- [The request]:
Output the material below in its entirety, exactly as given.

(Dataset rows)
□ □ □ □ □ □ □

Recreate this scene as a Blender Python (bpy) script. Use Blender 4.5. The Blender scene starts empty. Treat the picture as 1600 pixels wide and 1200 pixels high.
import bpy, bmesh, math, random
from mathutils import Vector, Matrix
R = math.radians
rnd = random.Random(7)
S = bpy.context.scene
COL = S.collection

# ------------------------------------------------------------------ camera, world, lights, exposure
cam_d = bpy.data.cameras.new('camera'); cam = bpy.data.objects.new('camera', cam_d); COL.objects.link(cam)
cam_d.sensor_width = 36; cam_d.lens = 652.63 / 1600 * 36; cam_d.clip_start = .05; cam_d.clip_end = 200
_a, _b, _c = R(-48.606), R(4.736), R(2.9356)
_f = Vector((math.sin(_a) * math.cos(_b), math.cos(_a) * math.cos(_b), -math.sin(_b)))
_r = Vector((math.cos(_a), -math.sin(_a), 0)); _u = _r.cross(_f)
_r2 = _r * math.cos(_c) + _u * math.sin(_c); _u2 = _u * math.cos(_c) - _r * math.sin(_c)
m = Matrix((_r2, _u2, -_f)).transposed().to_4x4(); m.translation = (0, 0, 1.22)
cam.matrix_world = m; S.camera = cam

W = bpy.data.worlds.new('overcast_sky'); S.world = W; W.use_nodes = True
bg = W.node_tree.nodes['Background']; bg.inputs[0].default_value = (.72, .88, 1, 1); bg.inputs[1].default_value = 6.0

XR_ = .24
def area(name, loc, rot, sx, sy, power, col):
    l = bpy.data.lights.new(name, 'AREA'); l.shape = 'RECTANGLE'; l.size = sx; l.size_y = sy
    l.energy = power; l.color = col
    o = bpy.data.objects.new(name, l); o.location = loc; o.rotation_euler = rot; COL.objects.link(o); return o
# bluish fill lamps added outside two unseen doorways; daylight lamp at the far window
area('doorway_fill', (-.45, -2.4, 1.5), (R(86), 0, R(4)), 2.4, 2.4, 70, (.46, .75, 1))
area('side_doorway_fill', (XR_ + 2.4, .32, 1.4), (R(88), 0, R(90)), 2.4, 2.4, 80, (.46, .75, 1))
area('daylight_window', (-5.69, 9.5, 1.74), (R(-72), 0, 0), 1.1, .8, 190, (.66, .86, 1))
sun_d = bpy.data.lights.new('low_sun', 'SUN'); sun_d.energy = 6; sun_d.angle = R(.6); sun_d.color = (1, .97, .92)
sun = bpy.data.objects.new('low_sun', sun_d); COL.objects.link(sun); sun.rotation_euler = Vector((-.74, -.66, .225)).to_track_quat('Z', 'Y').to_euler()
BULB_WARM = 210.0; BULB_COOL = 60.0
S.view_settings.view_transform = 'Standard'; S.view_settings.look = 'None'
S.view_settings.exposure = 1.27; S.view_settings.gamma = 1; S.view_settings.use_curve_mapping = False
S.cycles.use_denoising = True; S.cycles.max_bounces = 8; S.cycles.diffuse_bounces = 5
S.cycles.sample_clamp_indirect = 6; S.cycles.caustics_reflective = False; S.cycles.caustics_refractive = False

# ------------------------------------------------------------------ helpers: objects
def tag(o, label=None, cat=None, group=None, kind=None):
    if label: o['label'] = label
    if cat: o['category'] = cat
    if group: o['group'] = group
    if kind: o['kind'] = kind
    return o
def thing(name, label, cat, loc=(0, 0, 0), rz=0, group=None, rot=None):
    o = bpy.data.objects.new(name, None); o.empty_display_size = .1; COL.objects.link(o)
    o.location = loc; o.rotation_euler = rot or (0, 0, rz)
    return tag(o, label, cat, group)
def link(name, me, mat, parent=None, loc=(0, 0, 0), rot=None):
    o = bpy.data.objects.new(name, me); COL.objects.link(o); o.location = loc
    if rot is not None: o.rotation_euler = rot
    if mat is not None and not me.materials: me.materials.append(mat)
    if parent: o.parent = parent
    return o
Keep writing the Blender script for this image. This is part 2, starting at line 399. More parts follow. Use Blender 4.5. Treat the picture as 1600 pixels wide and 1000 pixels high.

□ □ □ □ □ □ □

- [Finished exercise]:
Recreate this scene as a Blender Python (bpy) script. Use Blender 4.5. The Blender scene starts empty. Treat the picture as 1600 pixels wide and 1200 pixels high.
import bpy, bmesh, math, random
from mathutils import Vector, Matrix
R = math.radians
rnd = random.Random(7)
S = bpy.context.scene
COL = S.collection

# ------------------------------------------------------------------ camera, world, lights, exposure
cam_d = bpy.data.cameras.new('camera'); cam = bpy.data.objects.new('camera', cam_d); COL.objects.link(cam)
cam_d.sensor_width = 36; cam_d.lens = 652.63 / 1600 * 36; cam_d.clip_start = .05; cam_d.clip_end = 200
_a, _b, _c = R(-48.606), R(4.736), R(2.9356)
_f = Vector((math.sin(_a) * math.cos(_b), math.cos(_a) * math.cos(_b), -math.sin(_b)))
_r = Vector((math.cos(_a), -math.sin(_a), 0)); _u = _r.cross(_f)
_r2 = _r * math.cos(_c) + _u * math.sin(_c); _u2 = _u * math.cos(_c) - _r * math.sin(_c)
m = Matrix((_r2, _u2, -_f)).transposed().to_4x4(); m.translation = (0, 0, 1.22)
cam.matrix_world = m; S.camera = cam

W = bpy.data.worlds.new('overcast_sky'); S.world = W; W.use_nodes = True
bg = W.node_tree.nodes['Background']; bg.inputs[0].default_value = (.72, .88, 1, 1); bg.inputs[1].default_value = 6.0

XR_ = .24
def area(name, loc, rot, sx, sy, power, col):
    l = bpy.data.lights.new(name, 'AREA'); l.shape = 'RECTANGLE'; l.size = sx; l.size_y = sy
    l.energy = power; l.color = col
    o = bpy.data.objects.new(name, l); o.location = loc; o.rotation_euler = rot; COL.objects.link(o); return o
# bluish fill lamps added outside two unseen doorways; daylight lamp at the far window
area('doorway_fill', (-.45, -2.4, 1.5), (R(86), 0, R(4)), 2.4, 2.4, 70, (.46, .75, 1))
area('side_doorway_fill', (XR_ + 2.4, .32, 1.4), (R(88), 0, R(90)), 2.4, 2.4, 80, (.46, .75, 1))
area('daylight_window', (-5.69, 9.5, 1.74), (R(-72), 0, 0), 1.1, .8, 190, (.66, .86, 1))
sun_d = bpy.data.lights.new('low_sun', 'SUN'); sun_d.energy = 6; sun_d.angle = R(.6); sun_d.color = (1, .97, .92)
sun = bpy.data.objects.new('low_sun', sun_d); COL.objects.link(sun); sun.rotation_euler = Vector((-.74, -.66, .225)).to_track_quat('Z', 'Y').to_euler()
BULB_WARM = 210.0; BULB_COOL = 60.0
S.view_settings.view_transform = 'Standard'; S.view_settings.look = 'None'
S.view_settings.exposure = 1.27; S.view_settings.gamma = 1; S.view_settings.use_curve_mapping = False
S.cycles.use_denoising = True; S.cycles.max_bounces = 8; S.cycles.diffuse_bounces = 5
S.cycles.sample_clamp_indirect = 6; S.cycles.caustics_reflective = False; S.cycles.caustics_refractive = False

# ------------------------------------------------------------------ helpers: objects
def tag(o, label=None, cat=None, group=None, kind=None):
    if label: o['label'] = label
    if cat: o['category'] = cat
    if group: o['group'] = group
    if kind: o['kind'] = kind
    return o
def thing(name, label, cat, loc=(0, 0, 0), rz=0, group=None, rot=None):
    o = bpy.data.objects.new(name, None); o.empty_display_size = .1; COL.objects.link(o)
    o.location = loc; o.rotation_euler = rot or (0, 0, rz)
    return tag(o, label, cat, group)
def link(name, me, mat, parent=None, loc=(0, 0, 0), rot=None):
    o = bpy.data.objects.new(name, me); COL.objects.link(o); o.location = loc
    if rot is not None: o.rotation_euler = rot
    if mat is not None and not me.materials: me.materials.append(mat)
    if parent: o.parent = parent
    return o
Keep writing the Blender script for this image. This is part 2, starting at line 399. More parts follow. Use Blender 4.5. Treat the picture as 1600 pixels wide and 1000 pixels high.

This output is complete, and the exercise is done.